Dazu kommen die Besonderheiten der bidirektionalen Glasfaser-Übertragung zwischen Spielort und Regie, für die Schleicher 0,1 Sekunden veranschlagt, und dann weiter zum Playout nach München. Auf diesen Wegen braucht es Redundanz, um ausfallende Leitungswege schnellstens zu ersetzen. Diesen »IP-basierten Workflow von einem Ende der Republik zum anderen« sichert Sporttotal laut Marco Schleicher durch ein Secure Reliable Protocol, ein Open Source-Verfahren. Bild und Ton werden teilweise mittels eines Workflows transportiert, der auf das softwarebasierte IP-Network Device Interface NDI von Newtek aufsetzt, erläutert Marco Schleicher. Weiteres sei Betriebsgeheimnis von Sporttotal.

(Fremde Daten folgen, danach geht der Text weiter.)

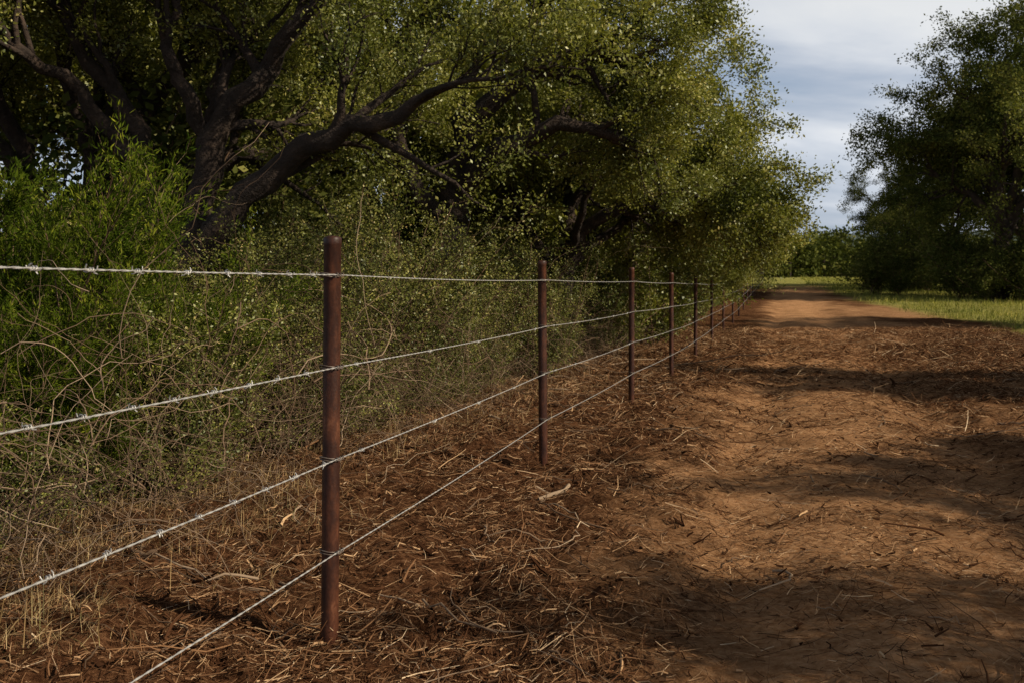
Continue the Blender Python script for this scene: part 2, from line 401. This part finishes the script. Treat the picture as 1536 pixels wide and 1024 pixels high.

Kostengünstige Produktionsweise
Schleicher verweist natürlich auf die vergleichsweise geringen Kosten einer solchen Produktionsweise. Ein Ü-Wagen ist nicht notwendig, die Reisekosten sind minimal. Der gesamte Aufbau vor Ort – einschließlich des Kommentatorenplatzes – liegt in den Händen eines Produktionsmanagers und zweier Kabelhelfer. Während der Produktion ist nur ein Kameramann vor Ort. Die Kosten könnten noch weiter reduziert werden, deutet Marco Schleicher an. Denn das Regieteam könnte mehrere Produktionen nacheinander fahren. Dafür werden lediglich die IP-Verbindungen zum jeweiligen Spielort umgeschaltet. Das hängt von den Spielplänen ab und könnte auch einen Wechsel bedeuten – z.B. von Volleyball zu Fußball. Mittels einer geplanten zweiten Regie sind parallele Produktionen möglich. Nicht zuletzt sind Sprecherkabinen in Köln vorhanden, so dass Spiele von dort kommentiert werden können.
TV-Hightech macht Sport populärer
Aus Sicht der Sportverbände und der Vereine machen »die gemeinsam entwickelten komplementären Kamera- und Produktionssysteme den weltweit beliebtesten Mannschaftssport nach Fußball einer breiten Öffentlichkeit zugänglich«, sagt VBL-Geschäftsführer Klaus-Peter Jung. »Der Volleyball-Fan hat die Wahl, wie er die Bundesligapartien verfolgt: Ob Live-Stream, Video-on-Demand im Internet über Sporttotal.tv oder im Free-TV über Sport1.« Und auch bei Sport1 passt das buchstäblich ins Bild: Der Spartensender der Constantin Medien AG sieht sich als innovativ in Sachen Sportfernsehen. Davon zeuge u.a. auch der neue Kanal eSports1, so COO TV Daniel von Busse.